REQUIREMENT — Your answer is a single number: the count of lines that contain the string "from".

EXERCISE INPUTS —
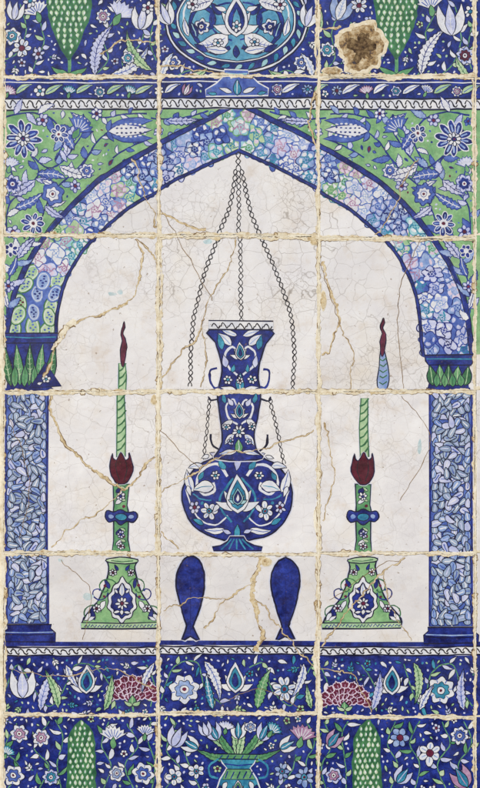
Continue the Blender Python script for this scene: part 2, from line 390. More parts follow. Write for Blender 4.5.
def band(ip,op,seq):
    A,la=resamp(ip,61); B,lb=resamp(op,61)
    P('arch_band')
    put([[A[i],A[i+1],B[i+1],B[i]] for i in range(60)],'mid')
    nseg=len(seq); rows=int((la+lb)/2/14.2); todo=[]
    for r_ in range(rows):
        for c_ in range(3):
            s=(r_+.5+R(-.15,.15)+(.25 if c_%2 else -.25))/rows; t=(c_+.5+R(-.08,.08))/3
            if not 0<s<1: continue
            k=int(max(0,min(nseg-1,s*nseg+.25*math.sin(t*9+r_)))); kind=seq[k]
            f=s*60; i=min(59,int(f)); u=f-i
            a=(A[i][0]+(A[i+1][0]-A[i][0])*u,A[i][1]+(A[i+1][1]-A[i][1])*u); b=(B[i][0]+(B[i+1][0]-B[i][0])*u,B[i][1]+(B[i+1][1]-B[i][1])*u)
            todo.append(((r_%2)*2+c_%2,r_,a[0]+(b[0]-a[0])*t,a[1]+(b[1]-a[1])*t,kind,math.atan2(A[i+1][1]-A[i][1],A[i+1][0]-A[i][0])))
    todo.sort(key=lambda q:(q[0],q[1])); groups={}
    for ph,r_,x,y,kind,an in todo:
        global CUR
        g=r_//2
        if g not in groups: groups[g]=P('arch_blossoms')
        CUR=groups[g]
        blossom(x,y,R(7.6,9.4),kind,an)
    P('arch_outline')
    line(B,4.4,'cobalt'); line(offs(B,-2.5),.9,'line'); line(offs(B,2.5),.9,'line')
    P('arch_outline'); line(A,2.6,'cobalt'); line(offs(A,-1.5),.8,'line'); line(offs(A,1.5),.8,'line')
band(inL,ouL,'ooowgbwgbbwbg'); band(inR,ouR,'bbwbwgbbwgbbwbg')
# ---------------------------------------------------------------- borders
P('blue_ground'); fill([(-30,79),(510,79),(510,99),(-30,99)],'cobalt',False)
line([(i*8,82.5) for i in range(0,64)],1.1,'pwhite')
rope(-2,500,99,109.5)
P('border_line'); fill([(0,641),(510,641),(510,646),(0,646)],'cobalt'); rope(-2,500,647,655)
# ---------------------------------------------------------------- columns and capitals
def column(x0,x1,y0,y1):
    P('column')
    shape([(x0,y0),(x1,y0),(x1,(y0+y1)/2),(x1,y1),(x0,y1),(x0,(y0+y1)/2)],'mid','line',1.4)
    pts=[]; tries=0
    while tries<16000:
        tries+=1; x,y=R(x0+3.4,x1-3.4),R(y0+3.4,y1-3.4)
        if all((x-a)**2+((y-b))**2>29 for a,b in pts): pts.append((x,y))
    pts.sort(key=lambda p:(int(p[1]/12)%2,int(p[0]/12)%2))
    for i,(x,y) in enumerate(pts):
        a=R(0,360); m=random.choice(('sky','grey','grey','lav','grey','grey','lav','sky'))
        rx,ry=R(5.4,7.2),R(2.7,3.5)
        if x<x0+6 or x>x1-6: a=90+R(-25,25); rx=5
        ca,sa=math.cos(math.radians(a)),math.sin(math.radians(a)); b=R(-.25,.25); pts2=[]
        for k in range(14):
            t=k/14*6.283; u=rx*math.cos(t); v=ry*math.sin(t)*(1+.4*math.cos(t))+b*(rx*math.cos(t))**2/rx
            pts2.append((min(max(x+u*ca-v*sa,x0+1.4),x1-1.4),min(max(y+u*sa+v*ca,y0+1.4),y1-1.4)))
        shape(pts2,m,'line',.85)
        line([(x-ca*rx*.55,y-sa*rx*.55),(x+R(-.6,.6),y+R(-.6,.6)),(x+ca*rx*.6,y+sa*rx*.6)],R(.8,1.4),random.choice(('pwhite','mid','pwhite','lav')))
    P('column_edge'); line([(x0,y0),(x0,(y0+y1)/2),(x0,y1)],1.8,'cobalt')
    P('column_edge'); line([(x1,y0),(x1,(y0+y1)/2),(x1,y1)],1.8,'cobalt')
column(6,48,391,623); column(430,472,391,626)
def base(x0,x1,y0,y1):
    P('column_base'); xm=(x0+x1)/2
    shape([(x0+4,y0),(x1-4,y0),(x1-5,y0+4),(x1,y0+8),(x1,y1),(x0,y1),(x0,y0+8),(x0+5,y0+4)],'cobalt','line',1.3)
    line([(x0+2,y0+7.5),(xm,y0+8),(x1-2,y0+7.5)],1.1,'sky'); line([(x0+2,y0+10),(xm,y0+10.5),(x1-2,y0+10)],.9,'line')
base(2,55,624,641); base(424,478,627,643)
def capital(x0,x1,y0,y1):
    P('capital'); w=x1-x0
    shape([(x0,y0),(x1,y0),(x1-1,y0+6),(x1-4,y0+10),(x0+4,y0+10),(x0+1,y0+6)],'cobalt','line',1.3)
    line([(x0+2,y0+4),(x0+w/2,y0+4.3),(x1-2,y0+4)],1.2,'turq')
    shape([(x0+4,y0+10),(x1-5,y0+10),(x1-8,y1-8),(x1-6,y1),(x0+4,y1),(x0+6,y1-8)],'cobalt','line',1.2)
    for k in range(5):
        x=x0+9+k*(w-19)/4
        leaf(x,y1-3,-90+(k-2)*5,y1-y0-13,9.5,'mgreen' if k%2 else 'dgreen','line',.9,rib='pgreen')
    for k in range(4):
        x=x0+13+k*(w-27)/3; leaf(x,y1-2,-90,(y1-y0)*.4,7,'mgreen','line',.8,rib='dgreen')
    line([(x0+3,y1),(x0+w/2,y1+.4),(x1-5,y1)],2.2,'cobalt')
capital(2,58,333,389); capital(424,475,354,388)
P('capital_fragment'); shape([(46,362),(62,386),(30,388)],'deep','line',1); daisy(46,379,4.5,5); leaf(37,384,-20,6,3)
# ---------------------------------------------------------------- lamp
LAMP=P('hanging_lamp')
def chain(pts,amp=1.9,per=6.2):
    P('chain',LAMP)
    d,l=resamp(pts,max(8,int(sum(math.dist(pts[i],pts[i+1]) for i in range(len(pts)-1))/1.1)))
    for s in (1,-1):
        o=[]
        for i,(x,y) in enumerate(d):
            a=d[max(0,i-1)]; b=d[min(len(d)-1,i+1)]; L=math.dist(a,b) or 1
            k=s*amp*math.sin(math.pi*(i*1.1)/per); o.append((x-(b[1]-a[1])/L*k,y+(b[0]-a[0])/L*k))
        line(o,.95,'black')
chain([(238,152),(238.5,170)],2.2); chain([(238,172),(239,250),(240,319)],2.0)
chain(cat([(235.5,170),(229,208),(208,260),(195,305),(190,345),(189,386)],5))
chain(cat([(241,170),(249,208),(270,260),(287,305),(293,345),(292,388)],5))
chain([(209,397),(207,430),(203,462)],1.6); chain([(269,397),(276,430),(284,464)],1.6)
P('lamp_bowl',LAMP)
bowl=[(226,449),(214,457),(199,464),(187,477),(182,492),(184,509),(193,525),(207,535),(224,540),(237,541),(250,540),(267,535),(281,525),(290,509),(292,492),(287,477),(275,464),(262,457),(250,449),(238,451)]
shape(bowl,'cobalt','line',1.6,sm=4,halo=2.4)
for s in (-1,1):
    X=lambda d:237+s*d
    line([(X(10),476),(X(20),464),(X(34),468),(X(41),482),(X(33),494),(X(23),490),(X(24),482)],2.6,'pwhite',sm=5)
    line([(X(10),516),(X(22),525),(X(36),520),(X(46),506),(X(51),490)],1.5,'pwhite',sm=5)
    line([(X(4),478),(X(17),495),(X(16),510),(X(6),522)],2.0,'turq',sm=5)
    line([(X(26),500),(X(36),499),(X(44),494)],1.4,'turq',sm=4)
    leaf(X(23),486,90-s*75,22,12,'pwhite','line',.8,bend=s*40,rib='turq')
    leaf(X(44),492,-90+s*15,24,9,'pwhite','line',.8,bend=-s*30,rib='mid')
    leaf(X(34),466,-90+s*100,16,7,'pwhite','line',.8,bend=s*40,rib='sky'); leaf(X(16),460,-90+s*60,14,6,'lav','line',.8,bend=s*30)
    daisy(X(28),511,8.5,6,'pwhite','turq','line',.8); daisy(X(43),507,6,6,'lav','purple')
    leaf(X(12),529,-90+s*90,22,7,'pwhite','line',.7,bend=-s*35,rib='mid'); leaf(X(34),524,(-30 if s>0 else 210),12,5.5,'turq','line',.7)
    leaf(X(12),469,-90+s*40,12,6,'turq','line',.7); daisy(X(22),475,4.6,6); leaf(X(18),504,90-s*40,11,5,'pwhite','line',.7); leaf(X(50),486,110 if s>0 else 70,11,4.6,'pwhite','line',.7)
    leaf(X(6),533,-90+s*70,10,4.4,'lav','line',.7); leaf(X(39),480,-90-s*30,10,5,'turq','line',.7); leaf(X(28),455,(20 if s>0 else 160),9,4,'pwhite','line',.7); shape(ell(X(35),503,1.6,1.6,0,7),'turq',None)
palmette(237,498,-90,20,'pwhite','turq','mid'); palmette(237,498,-90,9,'pturq','cobalt','pwhite')
leaf(237,539,-90,15,7,'turq','line',.8); leaf(237,457,90,14,7,'lav','line',.8)
P('lamp_foot',LAMP)
shape([(230,537),(244,537),(246,541),(254,545),(262,547),(261,550.5),(213,550.5),(212,547),(220,545),(228,541)],'cobalt','line',1.3,halo=1.6)
for k in range(-2,3): line([(237+k*2.6,539),(237+k*5,544),(237+k*8,549)],1.4,'turq')
P('lamp_neck',LAMP)
neck=[(209,329),(214,342),(219,356),(221,370),(219,384),(217,395),(218,408),(221,424),(222,438),(219,450),(214,458),(238,460),(262,458),(257,450),(254,438),(256,424),(259,408),(260,395),(258,384),(257,370),(260,356),(265,342),(270,329)]
shape(neck,'cobalt','line',1.6,sm=3,halo=2)
shape([(225,450),(238,453),(251,450),(258,457),(238,461),(218,457)],'cobalt',None)
for s in (-1,1):
    X=lambda d:239+s*d
    line([(X(3),374),(X(12),366),(X(15),353),(X(8),346),(X(3),352)],2.0,'pwhite',sm=4)
    leaf(X(9),345,-90+s*50,18,8,'pwhite','line',.8,bend=s*20,rib='sky'); leaf(X(18),349,-90+s*14,16,6,'turq','line',.7)
    leaf(X(3),335,(-20 if s>0 else 200),18,6,'pwhite','line',.7,rib='sky'); leaf(X(14),367,-90+s*10,13,6,'lav','line',.7)
    line([(X(2),424),(X(11),418),(X(14),406),(X(7),399),(X(3),405)],1.8,'pwhite',sm=4)
    leaf(X(7),420,90-s*60,12,6,'pwhite','line',.7); leaf(X(5),434,90-s*40,15,6,'pwhite','line',.7,bend=s*30,rib='sky')
    daisy(X(13),427,4,6); leaf(X(7),406,-90+s*30,10,5,'lav','line',.7); leaf(X(15),403,-90+s*10,11,5,'turq','line',.7)
    daisy(X(12),379,4.4,6); leaf(X(4),389,(-10 if s>0 else 190),15,5,'pwhite','line',.7); daisy(X(9),441,3.6,5,'lav'); leaf(X(3),451,(10 if s>0 else 170),18,5.4,'pwhite','line',.7,rib='sky')
    leaf(X(8),372,-90-s*10,9,4,'turq','line',.6)
palmette(239,352,-90,9.5); leaf(239,392,-90,20,9,'turq','line',.8,rib='pwhite'); daisy(239,380,4,6,'pwhite','purple')
palmette(239,412,-90,9); daisy(238.5,431,6.4,8,'pwhite','turq'); leaf(238,453,-90,15,8,'mgreen','line',.7,rib='pwhite')
P('lamp_rim',LAMP)
shape([(208,320),(272,320),(272,329),(208,329)],'pwhite','line',1.4)
for k in range(7):
    x=211+k*8.6; line([(x,326),(x+2,322.5),(x+4.5,325),(x+6,328),(x+8,325)],1.2,'black',sm=3)
for s,cx in ((-1,214),(1,264)):
    P('lamp_handle',LAMP)
    line([(cx-s*2,368),(cx+s*4,370),(cx+s*4,380),(cx-s*0,387),(cx-s*5,386)],2.2,'cobalt',sm=4)
    P('lamp_handle',LAMP); line([(cx-s*4,398),(cx+s*4,400),(cx+s*6,396)],1.6,'line',sm=4)
    P('lamp_handle',LAMP); line([(cx+s*3,434),(cx+s*2,444),(cx-s*5,450)],2.0,'line',sm=4)
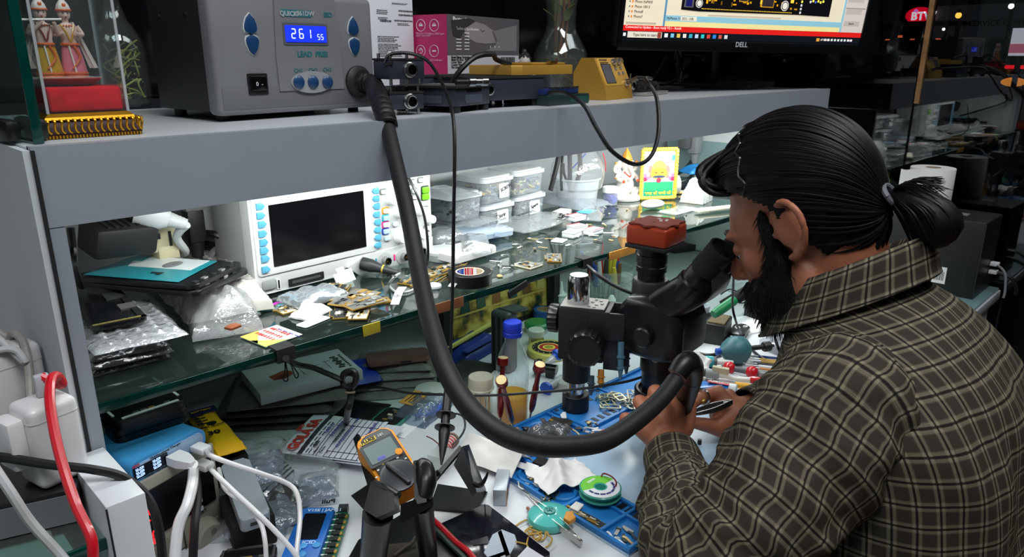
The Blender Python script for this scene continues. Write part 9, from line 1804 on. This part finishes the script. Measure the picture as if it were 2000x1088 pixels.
lamp('street_lamp','yellow flame shaped light high beyond the window',1872,30,6.4,.022,(255,180,70),4);lamp('street_lamp','orange glowing box light low beyond the window',1853,84,6.4,.028,(240,120,20),1.2);lamp('street_lamp','small white light highest beyond the window',1975,12,6.6,.020,(255,250,235),4);lamp('street_lamp','tiny white light point in the dark middle distance',1843,57,7,.012,(255,255,255),6);lamp('street_lamp','tiny white light low at the side of the window',1954,93,6.5,.015,(255,255,255),4)
o=street('parked_car','dark parked car with glowing red and amber tail light','car',1985,150,5.2);z0=o.location.z;b=MB(mt((22,22,26),.25,coat=.5));b.prism([(-.9,-z0+.28),(.9,-z0+.28),(.92,-z0+.85),(.7,-z0+.95),(.55,-z0+1.42),(-.55,-z0+1.42),(-.7,-z0+.95),(-.92,-z0+.85)],-1.0,-.03,None,bev=.04,M=TR((-.6,.0,0))@SF);b.build('body',o);b=MB(lit((236,20,30),2.0));b.box((.0,-.01,.055),(.13,.03,.02),bev=.008);b.build('brake_light',o);b=MB(lit((250,150,60),1.2));b.sph((-.01,0,-.03),(.065,.02,.026));b.build('indicator',o)
for s in(-.7,.7):
 b=MB(RUBBER);b.cyl((-.6+s,.9,-z0+.29),(-.6+s,.72,-z0+.29),.28,n=28);b.build('wheel',o)
o=street('shop_board','dim grey lettered shop board hanging across the street','sign',1950,45,8.9);o.scale=(1.23,1.23,1.23);b=MB(mt((120,122,126),.6,emit=.06));b.box((0,.02,0),(.95,.03,.30));b.build('board',o);text('MOBILE SERVICE CENTRE',.062,mt((40,40,46),.6),o,TR((-.44,-.0,.0))@SF,bold=.001);MB(mt((50,50,54),.6)).box((0,.06,0),(.06,.05,.06)).build('bracket',o)
o=street('poster','white and pink lit poster at the edge of the window','poster',1995,82,4.6);o.scale=(.77,.77,.9);b=MB(lit((236,226,230),1.0));b.box((0,0,0),(.12,.02,.15));b.build('panel',o);b=MB(lit((226,120,140),.8));b.box((0,-.012,-.035),(.12,.006,.05));b.build('stripe',o);MB(MATTE).box((0,.02,-.8),(.03,.02,1.5)).build('post',o)
o=street('food_stall','dim stall with small orange lamps across the street','stall',1780,78,7.0);b=MB(mt((44,30,26),.7));b.box((0,.3,-.1),(.5,.5,.02));b.box((0,.3,-.6),(.5,.5,1.0));b.build('counter',o);MB(mt((70,40,34),.7)).box((0,.3,.14),(.56,.56,.02)).build('roof',o)
for i in range(5):MB(lit((240,110,60),1.2)).box((-.2+i*.1,.02,.03*(i%2)),(.035,.02,.02),bev=.004).build('lamp',o)
for x in(-.25,.25):MB(MATTE).box((x,.3,-.5),(.02,.02,1.28)).build('post',o)
o=street('shop_building','dark building frontage along the far side of the street','building',1800,60,9.5);z0=o.location.z;b=MB(mt((30,30,34),.8,var=.2,vscale=1));b.box((0,.5,2.0-z0),(9,.8,4.0));b.build('facade',o);b=MB(mt((20,20,24),.4))
for i in range(6):b.box((-3.6+i*1.4,.08,1.2-z0),(1.1,.05,1.8))
b.build('shutter',o)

RESPONSE TO THIS EXERCISE — 2